[Data section]

----------

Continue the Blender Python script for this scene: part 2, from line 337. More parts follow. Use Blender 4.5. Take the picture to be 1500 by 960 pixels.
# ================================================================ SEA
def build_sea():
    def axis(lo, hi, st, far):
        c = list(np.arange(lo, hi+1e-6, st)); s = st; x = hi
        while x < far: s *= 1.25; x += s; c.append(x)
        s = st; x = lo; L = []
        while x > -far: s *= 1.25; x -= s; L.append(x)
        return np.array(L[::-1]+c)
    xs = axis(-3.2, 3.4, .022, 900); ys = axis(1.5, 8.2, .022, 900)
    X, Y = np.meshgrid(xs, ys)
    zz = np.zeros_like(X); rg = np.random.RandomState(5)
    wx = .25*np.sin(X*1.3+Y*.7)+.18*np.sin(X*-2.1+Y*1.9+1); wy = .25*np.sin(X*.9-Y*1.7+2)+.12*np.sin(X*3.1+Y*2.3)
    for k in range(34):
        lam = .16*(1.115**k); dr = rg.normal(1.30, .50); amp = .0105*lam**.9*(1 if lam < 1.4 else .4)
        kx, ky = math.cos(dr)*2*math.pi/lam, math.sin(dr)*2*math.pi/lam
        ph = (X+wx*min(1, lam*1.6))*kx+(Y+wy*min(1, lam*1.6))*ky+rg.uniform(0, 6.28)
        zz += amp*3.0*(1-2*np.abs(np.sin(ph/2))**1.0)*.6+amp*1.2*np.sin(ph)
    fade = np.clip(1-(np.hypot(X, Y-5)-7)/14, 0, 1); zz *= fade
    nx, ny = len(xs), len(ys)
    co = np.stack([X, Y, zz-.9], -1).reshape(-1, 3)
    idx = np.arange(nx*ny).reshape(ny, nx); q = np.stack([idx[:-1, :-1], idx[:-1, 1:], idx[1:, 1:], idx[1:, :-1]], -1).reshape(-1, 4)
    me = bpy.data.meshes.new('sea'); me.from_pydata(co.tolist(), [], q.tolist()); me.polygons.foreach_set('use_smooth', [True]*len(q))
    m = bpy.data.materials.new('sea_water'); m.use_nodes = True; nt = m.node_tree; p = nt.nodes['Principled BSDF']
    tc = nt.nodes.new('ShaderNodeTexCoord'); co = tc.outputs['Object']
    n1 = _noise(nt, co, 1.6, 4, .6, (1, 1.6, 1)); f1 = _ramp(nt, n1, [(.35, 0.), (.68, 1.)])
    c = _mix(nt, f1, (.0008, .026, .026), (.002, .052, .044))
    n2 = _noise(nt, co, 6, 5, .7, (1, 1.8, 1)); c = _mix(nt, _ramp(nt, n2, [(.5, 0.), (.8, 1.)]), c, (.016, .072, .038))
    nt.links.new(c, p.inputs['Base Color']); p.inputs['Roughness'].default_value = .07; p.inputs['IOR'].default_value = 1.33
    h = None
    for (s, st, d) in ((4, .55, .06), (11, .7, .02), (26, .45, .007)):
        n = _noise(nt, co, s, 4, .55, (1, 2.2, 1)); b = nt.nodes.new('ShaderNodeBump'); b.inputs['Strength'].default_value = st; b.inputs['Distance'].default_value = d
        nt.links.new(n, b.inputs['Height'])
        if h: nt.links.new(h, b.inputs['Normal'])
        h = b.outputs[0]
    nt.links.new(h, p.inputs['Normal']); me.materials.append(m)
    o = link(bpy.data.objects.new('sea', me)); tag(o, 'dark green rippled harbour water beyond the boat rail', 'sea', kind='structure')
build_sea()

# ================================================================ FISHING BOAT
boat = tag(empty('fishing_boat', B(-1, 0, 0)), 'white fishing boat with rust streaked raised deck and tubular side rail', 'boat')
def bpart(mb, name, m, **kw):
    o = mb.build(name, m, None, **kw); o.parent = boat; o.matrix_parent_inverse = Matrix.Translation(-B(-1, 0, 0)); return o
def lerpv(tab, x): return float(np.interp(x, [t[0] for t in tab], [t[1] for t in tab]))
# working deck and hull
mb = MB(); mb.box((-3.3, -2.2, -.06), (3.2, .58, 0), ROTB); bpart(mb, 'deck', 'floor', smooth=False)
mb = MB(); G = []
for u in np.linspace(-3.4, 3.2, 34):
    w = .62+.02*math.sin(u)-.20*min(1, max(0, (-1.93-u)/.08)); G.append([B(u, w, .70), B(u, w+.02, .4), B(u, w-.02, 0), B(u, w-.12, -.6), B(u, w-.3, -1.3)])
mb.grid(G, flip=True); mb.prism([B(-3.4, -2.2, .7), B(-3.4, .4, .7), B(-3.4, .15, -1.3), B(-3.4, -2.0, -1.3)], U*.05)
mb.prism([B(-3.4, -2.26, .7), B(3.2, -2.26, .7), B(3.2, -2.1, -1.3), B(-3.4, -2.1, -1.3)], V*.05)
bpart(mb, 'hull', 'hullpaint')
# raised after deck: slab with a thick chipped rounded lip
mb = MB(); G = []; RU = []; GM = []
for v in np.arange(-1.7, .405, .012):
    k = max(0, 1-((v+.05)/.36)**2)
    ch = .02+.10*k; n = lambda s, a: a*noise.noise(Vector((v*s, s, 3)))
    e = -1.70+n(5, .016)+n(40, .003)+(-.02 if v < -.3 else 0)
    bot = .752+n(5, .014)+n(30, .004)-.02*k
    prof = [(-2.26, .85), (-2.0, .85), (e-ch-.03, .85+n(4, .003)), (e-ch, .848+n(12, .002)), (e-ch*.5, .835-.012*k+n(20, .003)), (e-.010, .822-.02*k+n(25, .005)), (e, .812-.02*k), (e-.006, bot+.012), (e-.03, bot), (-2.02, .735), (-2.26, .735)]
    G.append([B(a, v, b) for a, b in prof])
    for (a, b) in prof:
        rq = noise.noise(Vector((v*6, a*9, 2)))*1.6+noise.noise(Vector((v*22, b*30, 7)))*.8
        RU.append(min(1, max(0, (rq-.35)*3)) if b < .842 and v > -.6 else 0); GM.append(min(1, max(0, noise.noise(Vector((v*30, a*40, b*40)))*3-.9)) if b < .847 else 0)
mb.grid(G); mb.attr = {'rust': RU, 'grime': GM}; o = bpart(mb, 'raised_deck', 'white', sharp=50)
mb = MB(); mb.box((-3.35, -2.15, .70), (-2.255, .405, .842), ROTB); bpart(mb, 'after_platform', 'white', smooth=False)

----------

[Work to complete] Transcribe the whole listing exactly.

[Correct answer]
Continue the Blender Python script for this scene: part 2, from line 337. More parts follow. Use Blender 4.5. Take the picture to be 1500 by 960 pixels.
# ================================================================ SEA
def build_sea():
    def axis(lo, hi, st, far):
        c = list(np.arange(lo, hi+1e-6, st)); s = st; x = hi
        while x < far: s *= 1.25; x += s; c.append(x)
        s = st; x = lo; L = []
        while x > -far: s *= 1.25; x -= s; L.append(x)
        return np.array(L[::-1]+c)
    xs = axis(-3.2, 3.4, .022, 900); ys = axis(1.5, 8.2, .022, 900)
    X, Y = np.meshgrid(xs, ys)
    zz = np.zeros_like(X); rg = np.random.RandomState(5)
    wx = .25*np.sin(X*1.3+Y*.7)+.18*np.sin(X*-2.1+Y*1.9+1); wy = .25*np.sin(X*.9-Y*1.7+2)+.12*np.sin(X*3.1+Y*2.3)
    for k in range(34):
        lam = .16*(1.115**k); dr = rg.normal(1.30, .50); amp = .0105*lam**.9*(1 if lam < 1.4 else .4)
        kx, ky = math.cos(dr)*2*math.pi/lam, math.sin(dr)*2*math.pi/lam
        ph = (X+wx*min(1, lam*1.6))*kx+(Y+wy*min(1, lam*1.6))*ky+rg.uniform(0, 6.28)
        zz += amp*3.0*(1-2*np.abs(np.sin(ph/2))**1.0)*.6+amp*1.2*np.sin(ph)
    fade = np.clip(1-(np.hypot(X, Y-5)-7)/14, 0, 1); zz *= fade
    nx, ny = len(xs), len(ys)
    co = np.stack([X, Y, zz-.9], -1).reshape(-1, 3)
    idx = np.arange(nx*ny).reshape(ny, nx); q = np.stack([idx[:-1, :-1], idx[:-1, 1:], idx[1:, 1:], idx[1:, :-1]], -1).reshape(-1, 4)
    me = bpy.data.meshes.new('sea'); me.from_pydata(co.tolist(), [], q.tolist()); me.polygons.foreach_set('use_smooth', [True]*len(q))
    m = bpy.data.materials.new('sea_water'); m.use_nodes = True; nt = m.node_tree; p = nt.nodes['Principled BSDF']
    tc = nt.nodes.new('ShaderNodeTexCoord'); co = tc.outputs['Object']
    n1 = _noise(nt, co, 1.6, 4, .6, (1, 1.6, 1)); f1 = _ramp(nt, n1, [(.35, 0.), (.68, 1.)])
    c = _mix(nt, f1, (.0008, .026, .026), (.002, .052, .044))
    n2 = _noise(nt, co, 6, 5, .7, (1, 1.8, 1)); c = _mix(nt, _ramp(nt, n2, [(.5, 0.), (.8, 1.)]), c, (.016, .072, .038))
    nt.links.new(c, p.inputs['Base Color']); p.inputs['Roughness'].default_value = .07; p.inputs['IOR'].default_value = 1.33
    h = None
    for (s, st, d) in ((4, .55, .06), (11, .7, .02), (26, .45, .007)):
        n = _noise(nt, co, s, 4, .55, (1, 2.2, 1)); b = nt.nodes.new('ShaderNodeBump'); b.inputs['Strength'].default_value = st; b.inputs['Distance'].default_value = d
        nt.links.new(n, b.inputs['Height'])
        if h: nt.links.new(h, b.inputs['Normal'])
        h = b.outputs[0]
    nt.links.new(h, p.inputs['Normal']); me.materials.append(m)
    o = link(bpy.data.objects.new('sea', me)); tag(o, 'dark green rippled harbour water beyond the boat rail', 'sea', kind='structure')
build_sea()

# ================================================================ FISHING BOAT
boat = tag(empty('fishing_boat', B(-1, 0, 0)), 'white fishing boat with rust streaked raised deck and tubular side rail', 'boat')
def bpart(mb, name, m, **kw):
    o = mb.build(name, m, None, **kw); o.parent = boat; o.matrix_parent_inverse = Matrix.Translation(-B(-1, 0, 0)); return o
def lerpv(tab, x): return float(np.interp(x, [t[0] for t in tab], [t[1] for t in tab]))
# working deck and hull
mb = MB(); mb.box((-3.3, -2.2, -.06), (3.2, .58, 0), ROTB); bpart(mb, 'deck', 'floor', smooth=False)
mb = MB(); G = []
for u in np.linspace(-3.4, 3.2, 34):
    w = .62+.02*math.sin(u)-.20*min(1, max(0, (-1.93-u)/.08)); G.append([B(u, w, .70), B(u, w+.02, .4), B(u, w-.02, 0), B(u, w-.12, -.6), B(u, w-.3, -1.3)])
mb.grid(G, flip=True); mb.prism([B(-3.4, -2.2, .7), B(-3.4, .4, .7), B(-3.4, .15, -1.3), B(-3.4, -2.0, -1.3)], U*.05)
mb.prism([B(-3.4, -2.26, .7), B(3.2, -2.26, .7), B(3.2, -2.1, -1.3), B(-3.4, -2.1, -1.3)], V*.05)
bpart(mb, 'hull', 'hullpaint')
# raised after deck: slab with a thick chipped rounded lip
mb = MB(); G = []; RU = []; GM = []
for v in np.arange(-1.7, .405, .012):
    k = max(0, 1-((v+.05)/.36)**2)
    ch = .02+.10*k; n = lambda s, a: a*noise.noise(Vector((v*s, s, 3)))
    e = -1.70+n(5, .016)+n(40, .003)+(-.02 if v < -.3 else 0)
    bot = .752+n(5, .014)+n(30, .004)-.02*k
    prof = [(-2.26, .85), (-2.0, .85), (e-ch-.03, .85+n(4, .003)), (e-ch, .848+n(12, .002)), (e-ch*.5, .835-.012*k+n(20, .003)), (e-.010, .822-.02*k+n(25, .005)), (e, .812-.02*k), (e-.006, bot+.012), (e-.03, bot), (-2.02, .735), (-2.26, .735)]
    G.append([B(a, v, b) for a, b in prof])
    for (a, b) in prof:
        rq = noise.noise(Vector((v*6, a*9, 2)))*1.6+noise.noise(Vector((v*22, b*30, 7)))*.8
        RU.append(min(1, max(0, (rq-.35)*3)) if b < .842 and v > -.6 else 0); GM.append(min(1, max(0, noise.noise(Vector((v*30, a*40, b*40)))*3-.9)) if b < .847 else 0)
mb.grid(G); mb.attr = {'rust': RU, 'grime': GM}; o = bpart(mb, 'raised_deck', 'white', sharp=50)
mb = MB(); mb.box((-3.35, -2.15, .70), (-2.255, .405, .842), ROTB); bpart(mb, 'after_platform', 'white', smooth=False)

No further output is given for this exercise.